## [What to do]
Omit every picture and write out the rest of the records exactly.

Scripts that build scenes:
○ ○ ○ ○ ○ ○ ○

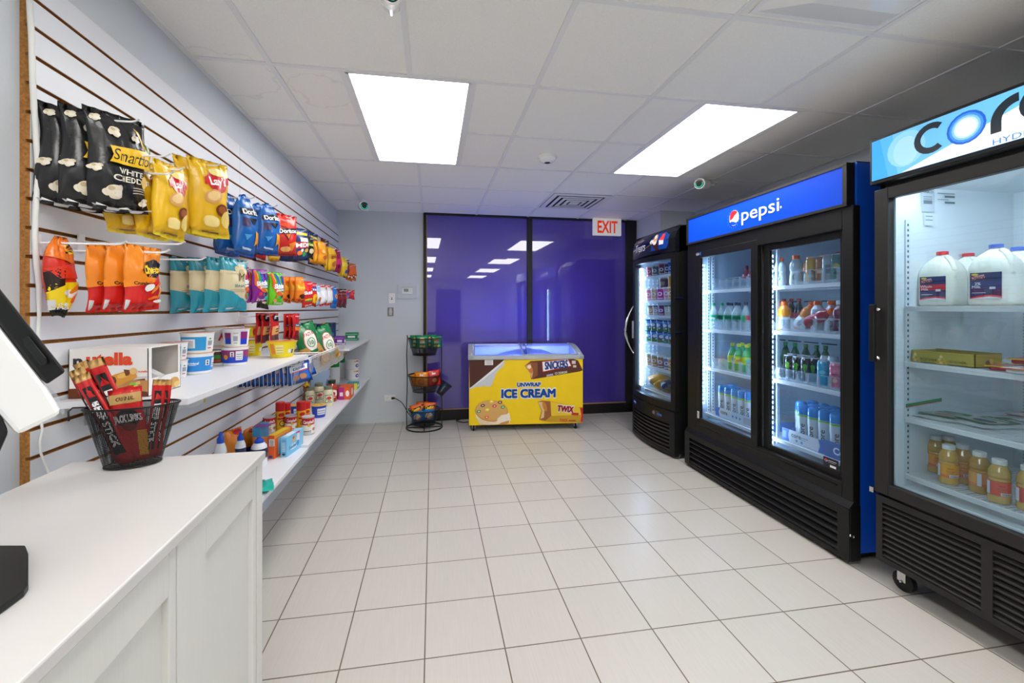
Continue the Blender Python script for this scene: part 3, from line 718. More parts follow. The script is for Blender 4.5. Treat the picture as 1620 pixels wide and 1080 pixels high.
put(can('tall green patterned can on the top right cooler shelf', '#5D8C84', 0.165, 0.031, [('E', 0, 0.6, 0.12, 0.12, '#C9B26A'), ('E', 0, 0.3, 0.1, 0.08, '#2F5A5A')]), 1325, 2.275, A)
# second shelf
put(sport('bright orange sports drink standing at the left of the second right cooler shelf', '#F09018'), 1241, 2.28, Bz)
o = sport('orange sports drink leaning over behind the lying red one', '#D07820'); p = atx(1266, 500, 2.33); o.location = (2.33, p.y + 0.02, Bz + 0.002 + 0.02); o.rotation_euler = (math.radians(38), 0, 0)
o = sport('red sports drink lying tilted in front of the orange ones', '#A81E34', lab='#B3283C'); p = atx(1276, 500, 2.275); o.location = (2.262, p.y - 0.02, Bz + 0.055); o.rotation_euler = (math.radians(66), 0, 0)
put(sport('pale lavender sports drink with orange cap on the second right cooler shelf', '#C2C2D0'), 1294, 2.28, Bz)
put(sport('pinkish grey sports drink with orange cap right of the lavender one', '#A890A6'), 1316, 2.285, Bz)
put(sport('deep magenta drink with white cap at the right end of the second shelf', '#7A2444', capc='#DDE2E8', lab='#5A2440'), 1330, 2.265, Bz)
put(sport('orange sports drink half hidden behind the lavender one', '#A86428'), 1285, 2.43, Bz)
for k, (u, w) in enumerate(((1240, 'leftmost'), (1252, 'middle'), (1264, 'rightmost'))):
    put(bottle('soda_bottle', 'dark cola bottle with red cap at the back of the second shelf, ' + w, 'bottle', 0.215, 0.032, SODA, 'juice', '#2A1A1C', '#B0282E', 0.014, 0.018, (0.35, 0.58, '#8A2028', 0), group='dark bottles at the back of the second shelf'), u, 2.55, Bz)
# third shelf
for k, (u, w) in enumerate(((1243, 'first'), (1258, 'second'), (1275, 'third'), (1292, 'fourth'), (1306, 'fifth'))):
    put(bottle('soda_bottle', 'green soda bottle at the back of the third right shelf, ' + w + ' from the left', 'bottle', 0.215, 0.032, SODA, 'juice', '#1E5A34', '#2E8A48', 0.014, 0.018, (0.35, 0.58, '#2A6A3A', 0), group='green bottles behind the energy drink cans'), u, 2.55, Cz)
can0 = None
for k, (u, x, w) in enumerate(((1248, 2.31, 'leftmost of the front row'), (1262, 2.31, 'second of the front row'), (1276, 2.31, 'third of the front row'), (1288, 2.33, 'fourth of the front row'), (1253, 2.40, 'left one of the second row'), (1268, 2.40, 'middle one of the second row'), (1282, 2.41, 'right one of the second row'))):
    if k == 0: can0 = can('', '#161A18', 0.157, 0.032, [('P', [(-0.08, 0.75), (-0.05, 0.8), (-0.04, 0.3)], '#6CE03A'), ('P', [(-0.02, 0.8), (0.02, 0.8), (0.0, 0.22)], '#6CE03A'), ('P', [(0.05, 0.8), (0.08, 0.72), (0.045, 0.35)], '#6CE03A')], 'energy_drink_can', 'black energy drink cans'); o = can0
    else: o = dup(can0)
    o['label'] = 'tall black energy drink can on the third right shelf, ' + w
    put(o, u, x, Cz)
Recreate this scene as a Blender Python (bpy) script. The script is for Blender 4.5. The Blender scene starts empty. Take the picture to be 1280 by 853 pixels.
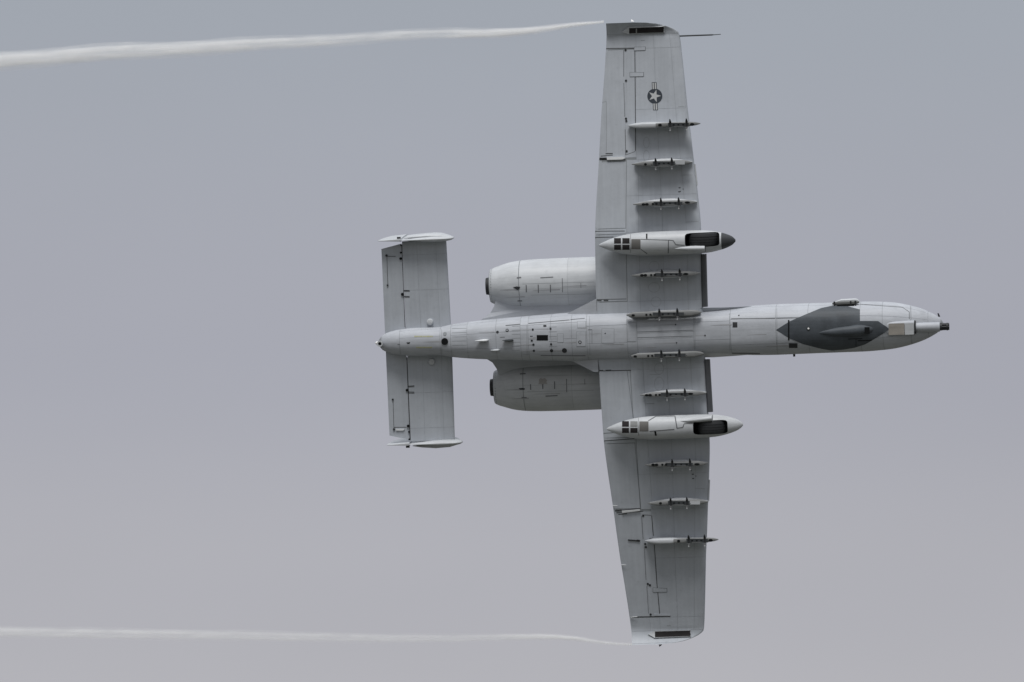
import bpy, bmesh, math, random
from mathutils import Vector, Matrix
from mathutils.geometry import delaunay_2d_cdt
random.seed(7)
sc = bpy.context.scene
C = sc.collection

# ------------------------------------------------------------------ camera, world, sun, exposure
ELEV = math.radians(15.0)
SC, DIST = 44.5, 280.0
FPX = SC * DIST
cam_d = bpy.data.cameras.new('camera'); cam = bpy.data.objects.new('camera', cam_d); C.objects.link(cam)
cam_d.sensor_width = 36; cam_d.lens = FPX / 1280 * 36
cam_d.clip_start = 0.5; cam_d.clip_end = 30000
CAMLOC = Vector((0, 0, 1.7))
cam.location = CAMLOC; cam.rotation_euler = (math.pi / 2 + ELEV, 0, 0)
sc.camera = cam
VU = Vector((1, 0, 0)); VV = Vector((0, -math.sin(ELEV), math.cos(ELEV))); VW = Vector((0, math.cos(ELEV), math.sin(ELEV)))

SUN_EL, SUN_AZ = math.radians(51), math.radians(186)      # azimuth clockwise from +Y
world = bpy.data.worlds.new('World'); sc.world = world; world.use_nodes = True
wt = world.node_tree; wt.nodes.clear()
def N(t, kind, **kw):
    n = t.nodes.new(kind)
    for k, v in kw.items(): setattr(n, k, v)
    return n
wo = N(wt, 'ShaderNodeOutputWorld'); bg = N(wt, 'ShaderNodeBackground'); bg.inputs[1].default_value = 0.1
sky = N(wt, 'ShaderNodeTexSky', sky_type='NISHITA', sun_disc=False, sun_elevation=SUN_EL, sun_rotation=SUN_AZ)
sky.dust_density = 4.0
tc = N(wt, 'ShaderNodeTexCoord'); sx = N(wt, 'ShaderNodeSeparateXYZ')
wt.links.new(tc.outputs['Generated'], sx.inputs[0])
ramp = N(wt, 'ShaderNodeValToRGB'); cr = ramp.color_ramp; cr.interpolation = 'EASE'
stops = [(0.0, (4.8, 4.66, 4.7)), (0.212, (5.00, 4.90, 5.08)), (0.236, (4.48, 4.44, 4.76)), (0.258, (3.92, 3.96, 4.44)), (0.30, (3.64, 3.93, 4.36)), (0.6, (5.2, 5.45, 5.9)), (1.0, (8.2, 8.5, 9.0))]
SCL = 10.0
while len(cr.elements) < len(stops): cr.elements.new(0.5)
for e, (p, c) in zip(cr.elements, stops):
    e.position = p; e.color = (c[0] / SCL, c[1] / SCL, c[2] / SCL, 1)
wt.links.new(sx.outputs[2], ramp.inputs[0])
mulc = N(wt, 'ShaderNodeVectorMath', operation='SCALE'); mulc.inputs['Scale'].default_value = SCL
wt.links.new(ramp.outputs[0], mulc.inputs[0])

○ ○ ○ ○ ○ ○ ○

## [Written answer]
Continue the Blender Python script for this scene: part 3, from line 718. More parts follow. The script is for Blender 4.5. Treat the picture as 1620 pixels wide and 1080 pixels high.
put(can('tall green patterned can on the top right cooler shelf', '#5D8C84', 0.165, 0.031, [('E', 0, 0.6, 0.12, 0.12, '#C9B26A'), ('E', 0, 0.3, 0.1, 0.08, '#2F5A5A')]), 1325, 2.275, A)
# second shelf
put(sport('bright orange sports drink standing at the left of the second right cooler shelf', '#F09018'), 1241, 2.28, Bz)
o = sport('orange sports drink leaning over behind the lying red one', '#D07820'); p = atx(1266, 500, 2.33); o.location = (2.33, p.y + 0.02, Bz + 0.002 + 0.02); o.rotation_euler = (math.radians(38), 0, 0)
o = sport('red sports drink lying tilted in front of the orange ones', '#A81E34', lab='#B3283C'); p = atx(1276, 500, 2.275); o.location = (2.262, p.y - 0.02, Bz + 0.055); o.rotation_euler = (math.radians(66), 0, 0)
put(sport('pale lavender sports drink with orange cap on the second right cooler shelf', '#C2C2D0'), 1294, 2.28, Bz)
put(sport('pinkish grey sports drink with orange cap right of the lavender one', '#A890A6'), 1316, 2.285, Bz)
put(sport('deep magenta drink with white cap at the right end of the second shelf', '#7A2444', capc='#DDE2E8', lab='#5A2440'), 1330, 2.265, Bz)
put(sport('orange sports drink half hidden behind the lavender one', '#A86428'), 1285, 2.43, Bz)
for k, (u, w) in enumerate(((1240, 'leftmost'), (1252, 'middle'), (1264, 'rightmost'))):
    put(bottle('soda_bottle', 'dark cola bottle with red cap at the back of the second shelf, ' + w, 'bottle', 0.215, 0.032, SODA, 'juice', '#2A1A1C', '#B0282E', 0.014, 0.018, (0.35, 0.58, '#8A2028', 0), group='dark bottles at the back of the second shelf'), u, 2.55, Bz)
# third shelf
for k, (u, w) in enumerate(((1243, 'first'), (1258, 'second'), (1275, 'third'), (1292, 'fourth'), (1306, 'fifth'))):
    put(bottle('soda_bottle', 'green soda bottle at the back of the third right shelf, ' + w + ' from the left', 'bottle', 0.215, 0.032, SODA, 'juice', '#1E5A34', '#2E8A48', 0.014, 0.018, (0.35, 0.58, '#2A6A3A', 0), group='green bottles behind the energy drink cans'), u, 2.55, Cz)
can0 = None
for k, (u, x, w) in enumerate(((1248, 2.31, 'leftmost of the front row'), (1262, 2.31, 'second of the front row'), (1276, 2.31, 'third of the front row'), (1288, 2.33, 'fourth of the front row'), (1253, 2.40, 'left one of the second row'), (1268, 2.40, 'middle one of the second row'), (1282, 2.41, 'right one of the second row'))):
    if k == 0: can0 = can('', '#161A18', 0.157, 0.032, [('P', [(-0.08, 0.75), (-0.05, 0.8), (-0.04, 0.3)], '#6CE03A'), ('P', [(-0.02, 0.8), (0.02, 0.8), (0.0, 0.22)], '#6CE03A'), ('P', [(0.05, 0.8), (0.08, 0.72), (0.045, 0.35)], '#6CE03A')], 'energy_drink_can', 'black energy drink cans'); o = can0
    else: o = dup(can0)
    o['label'] = 'tall black energy drink can on the third right shelf, ' + w
    put(o, u, x, Cz)
Recreate this scene as a Blender Python (bpy) script. The script is for Blender 4.5. The Blender scene starts empty. Take the picture to be 1280 by 853 pixels.
import bpy, bmesh, math, random
from mathutils import Vector, Matrix
from mathutils.geometry import delaunay_2d_cdt
random.seed(7)
sc = bpy.context.scene
C = sc.collection

# ------------------------------------------------------------------ camera, world, sun, exposure
ELEV = math.radians(15.0)
SC, DIST = 44.5, 280.0
FPX = SC * DIST
cam_d = bpy.data.cameras.new('camera'); cam = bpy.data.objects.new('camera', cam_d); C.objects.link(cam)
cam_d.sensor_width = 36; cam_d.lens = FPX / 1280 * 36
cam_d.clip_start = 0.5; cam_d.clip_end = 30000
CAMLOC = Vector((0, 0, 1.7))
cam.location = CAMLOC; cam.rotation_euler = (math.pi / 2 + ELEV, 0, 0)
sc.camera = cam
VU = Vector((1, 0, 0)); VV = Vector((0, -math.sin(ELEV), math.cos(ELEV))); VW = Vector((0, math.cos(ELEV), math.sin(ELEV)))

SUN_EL, SUN_AZ = math.radians(51), math.radians(186)      # azimuth clockwise from +Y
world = bpy.data.worlds.new('World'); sc.world = world; world.use_nodes = True
wt = world.node_tree; wt.nodes.clear()
def N(t, kind, **kw):
    n = t.nodes.new(kind)
    for k, v in kw.items(): setattr(n, k, v)
    return n
wo = N(wt, 'ShaderNodeOutputWorld'); bg = N(wt, 'ShaderNodeBackground'); bg.inputs[1].default_value = 0.1
sky = N(wt, 'ShaderNodeTexSky', sky_type='NISHITA', sun_disc=False, sun_elevation=SUN_EL, sun_rotation=SUN_AZ)
sky.dust_density = 4.0
tc = N(wt, 'ShaderNodeTexCoord'); sx = N(wt, 'ShaderNodeSeparateXYZ')
wt.links.new(tc.outputs['Generated'], sx.inputs[0])
ramp = N(wt, 'ShaderNodeValToRGB'); cr = ramp.color_ramp; cr.interpolation = 'EASE'
stops = [(0.0, (4.8, 4.66, 4.7)), (0.212, (5.00, 4.90, 5.08)), (0.236, (4.48, 4.44, 4.76)), (0.258, (3.92, 3.96, 4.44)), (0.30, (3.64, 3.93, 4.36)), (0.6, (5.2, 5.45, 5.9)), (1.0, (8.2, 8.5, 9.0))]
SCL = 10.0
while len(cr.elements) < len(stops): cr.elements.new(0.5)
for e, (p, c) in zip(cr.elements, stops):
    e.position = p; e.color = (c[0] / SCL, c[1] / SCL, c[2] / SCL, 1)
wt.links.new(sx.outputs[2], ramp.inputs[0])
mulc = N(wt, 'ShaderNodeVectorMath', operation='SCALE'); mulc.inputs['Scale'].default_value = SCL
wt.links.new(ramp.outputs[0], mulc.inputs[0])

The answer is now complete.